═══ DATA SHOWN ═══
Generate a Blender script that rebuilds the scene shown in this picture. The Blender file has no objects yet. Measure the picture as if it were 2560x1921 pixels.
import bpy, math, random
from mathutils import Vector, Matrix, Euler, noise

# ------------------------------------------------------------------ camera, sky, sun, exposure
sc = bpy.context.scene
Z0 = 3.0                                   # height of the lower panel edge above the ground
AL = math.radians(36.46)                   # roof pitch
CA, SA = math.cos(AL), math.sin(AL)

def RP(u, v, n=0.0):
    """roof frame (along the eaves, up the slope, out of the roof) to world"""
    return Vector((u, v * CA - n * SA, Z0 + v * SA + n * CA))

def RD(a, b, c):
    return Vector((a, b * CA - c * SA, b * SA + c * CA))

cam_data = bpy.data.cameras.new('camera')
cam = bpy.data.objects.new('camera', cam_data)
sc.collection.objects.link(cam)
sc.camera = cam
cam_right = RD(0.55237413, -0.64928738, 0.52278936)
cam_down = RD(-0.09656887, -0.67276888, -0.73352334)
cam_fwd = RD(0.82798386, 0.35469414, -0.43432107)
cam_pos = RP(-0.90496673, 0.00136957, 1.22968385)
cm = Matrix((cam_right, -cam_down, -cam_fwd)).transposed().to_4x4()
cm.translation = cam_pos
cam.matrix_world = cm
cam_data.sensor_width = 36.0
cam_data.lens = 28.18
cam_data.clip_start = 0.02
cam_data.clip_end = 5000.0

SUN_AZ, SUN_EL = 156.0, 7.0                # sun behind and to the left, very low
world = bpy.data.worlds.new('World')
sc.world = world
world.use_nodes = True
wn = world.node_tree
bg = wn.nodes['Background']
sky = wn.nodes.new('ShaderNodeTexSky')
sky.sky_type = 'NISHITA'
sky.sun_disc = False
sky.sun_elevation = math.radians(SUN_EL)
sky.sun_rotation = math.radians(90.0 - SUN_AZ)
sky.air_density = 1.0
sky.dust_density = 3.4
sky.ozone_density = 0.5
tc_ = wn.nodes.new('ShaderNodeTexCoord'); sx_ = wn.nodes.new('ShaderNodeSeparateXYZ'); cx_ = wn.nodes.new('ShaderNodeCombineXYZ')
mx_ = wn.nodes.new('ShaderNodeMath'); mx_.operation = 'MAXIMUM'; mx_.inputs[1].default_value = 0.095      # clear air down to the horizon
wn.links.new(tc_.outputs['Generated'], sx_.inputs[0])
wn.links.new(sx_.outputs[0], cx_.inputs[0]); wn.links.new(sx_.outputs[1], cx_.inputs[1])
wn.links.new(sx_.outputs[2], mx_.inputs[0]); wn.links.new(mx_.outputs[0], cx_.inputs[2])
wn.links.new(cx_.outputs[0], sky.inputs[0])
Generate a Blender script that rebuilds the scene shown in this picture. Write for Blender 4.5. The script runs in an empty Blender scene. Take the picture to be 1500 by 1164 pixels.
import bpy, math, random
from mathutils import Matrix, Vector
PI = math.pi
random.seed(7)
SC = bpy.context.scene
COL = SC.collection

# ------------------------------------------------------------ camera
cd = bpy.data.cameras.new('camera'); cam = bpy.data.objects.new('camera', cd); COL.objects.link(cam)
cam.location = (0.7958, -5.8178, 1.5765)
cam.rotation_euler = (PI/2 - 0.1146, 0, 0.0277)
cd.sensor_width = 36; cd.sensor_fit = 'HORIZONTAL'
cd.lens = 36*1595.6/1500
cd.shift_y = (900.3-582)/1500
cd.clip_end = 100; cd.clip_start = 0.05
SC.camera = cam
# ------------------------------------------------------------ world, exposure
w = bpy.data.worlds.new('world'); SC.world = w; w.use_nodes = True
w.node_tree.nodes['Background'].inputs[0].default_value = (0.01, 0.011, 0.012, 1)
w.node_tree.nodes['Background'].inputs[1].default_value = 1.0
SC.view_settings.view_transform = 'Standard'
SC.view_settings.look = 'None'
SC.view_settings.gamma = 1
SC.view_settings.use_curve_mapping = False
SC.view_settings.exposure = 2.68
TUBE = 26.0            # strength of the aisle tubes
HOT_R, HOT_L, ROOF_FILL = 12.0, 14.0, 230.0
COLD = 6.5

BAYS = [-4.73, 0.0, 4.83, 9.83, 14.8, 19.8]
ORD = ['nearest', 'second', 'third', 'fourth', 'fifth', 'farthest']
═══
◆ TASK PROMPT ◆
Type out the whole listing above again, exactly as it stands.

◆ EXERCISE OUTPUT ◆
Generate a Blender script that rebuilds the scene shown in this picture. The Blender file has no objects yet. Measure the picture as if it were 2560x1921 pixels.
import bpy, math, random
from mathutils import Vector, Matrix, Euler, noise

# ------------------------------------------------------------------ camera, sky, sun, exposure
sc = bpy.context.scene
Z0 = 3.0                                   # height of the lower panel edge above the ground
AL = math.radians(36.46)                   # roof pitch
CA, SA = math.cos(AL), math.sin(AL)

def RP(u, v, n=0.0):
    """roof frame (along the eaves, up the slope, out of the roof) to world"""
    return Vector((u, v * CA - n * SA, Z0 + v * SA + n * CA))

def RD(a, b, c):
    return Vector((a, b * CA - c * SA, b * SA + c * CA))

cam_data = bpy.data.cameras.new('camera')
cam = bpy.data.objects.new('camera', cam_data)
sc.collection.objects.link(cam)
sc.camera = cam
cam_right = RD(0.55237413, -0.64928738, 0.52278936)
cam_down = RD(-0.09656887, -0.67276888, -0.73352334)
cam_fwd = RD(0.82798386, 0.35469414, -0.43432107)
cam_pos = RP(-0.90496673, 0.00136957, 1.22968385)
cm = Matrix((cam_right, -cam_down, -cam_fwd)).transposed().to_4x4()
cm.translation = cam_pos
cam.matrix_world = cm
cam_data.sensor_width = 36.0
cam_data.lens = 28.18
cam_data.clip_start = 0.02
cam_data.clip_end = 5000.0

SUN_AZ, SUN_EL = 156.0, 7.0                # sun behind and to the left, very low
world = bpy.data.worlds.new('World')
sc.world = world
world.use_nodes = True
wn = world.node_tree
bg = wn.nodes['Background']
sky = wn.nodes.new('ShaderNodeTexSky')
sky.sky_type = 'NISHITA'
sky.sun_disc = False
sky.sun_elevation = math.radians(SUN_EL)
sky.sun_rotation = math.radians(90.0 - SUN_AZ)
sky.air_density = 1.0
sky.dust_density = 3.4
sky.ozone_density = 0.5
tc_ = wn.nodes.new('ShaderNodeTexCoord'); sx_ = wn.nodes.new('ShaderNodeSeparateXYZ'); cx_ = wn.nodes.new('ShaderNodeCombineXYZ')
mx_ = wn.nodes.new('ShaderNodeMath'); mx_.operation = 'MAXIMUM'; mx_.inputs[1].default_value = 0.095      # clear air down to the horizon
wn.links.new(tc_.outputs['Generated'], sx_.inputs[0])
wn.links.new(sx_.outputs[0], cx_.inputs[0]); wn.links.new(sx_.outputs[1], cx_.inputs[1])
wn.links.new(sx_.outputs[2], mx_.inputs[0]); wn.links.new(mx_.outputs[0], cx_.inputs[2])
wn.links.new(cx_.outputs[0], sky.inputs[0])
Generate a Blender script that rebuilds the scene shown in this picture. Write for Blender 4.5. The script runs in an empty Blender scene. Take the picture to be 1500 by 1164 pixels.
import bpy, math, random
from mathutils import Matrix, Vector
PI = math.pi
random.seed(7)
SC = bpy.context.scene
COL = SC.collection

# ------------------------------------------------------------ camera
cd = bpy.data.cameras.new('camera'); cam = bpy.data.objects.new('camera', cd); COL.objects.link(cam)
cam.location = (0.7958, -5.8178, 1.5765)
cam.rotation_euler = (PI/2 - 0.1146, 0, 0.0277)
cd.sensor_width = 36; cd.sensor_fit = 'HORIZONTAL'
cd.lens = 36*1595.6/1500
cd.shift_y = (900.3-582)/1500
cd.clip_end = 100; cd.clip_start = 0.05
SC.camera = cam
# ------------------------------------------------------------ world, exposure
w = bpy.data.worlds.new('world'); SC.world = w; w.use_nodes = True
w.node_tree.nodes['Background'].inputs[0].default_value = (0.01, 0.011, 0.012, 1)
w.node_tree.nodes['Background'].inputs[1].default_value = 1.0
SC.view_settings.view_transform = 'Standard'
SC.view_settings.look = 'None'
SC.view_settings.gamma = 1
SC.view_settings.use_curve_mapping = False
SC.view_settings.exposure = 2.68
TUBE = 26.0            # strength of the aisle tubes
HOT_R, HOT_L, ROOF_FILL = 12.0, 14.0, 230.0
COLD = 6.5

BAYS = [-4.73, 0.0, 4.83, 9.83, 14.8, 19.8]
ORD = ['nearest', 'second', 'third', 'fourth', 'fifth', 'farthest']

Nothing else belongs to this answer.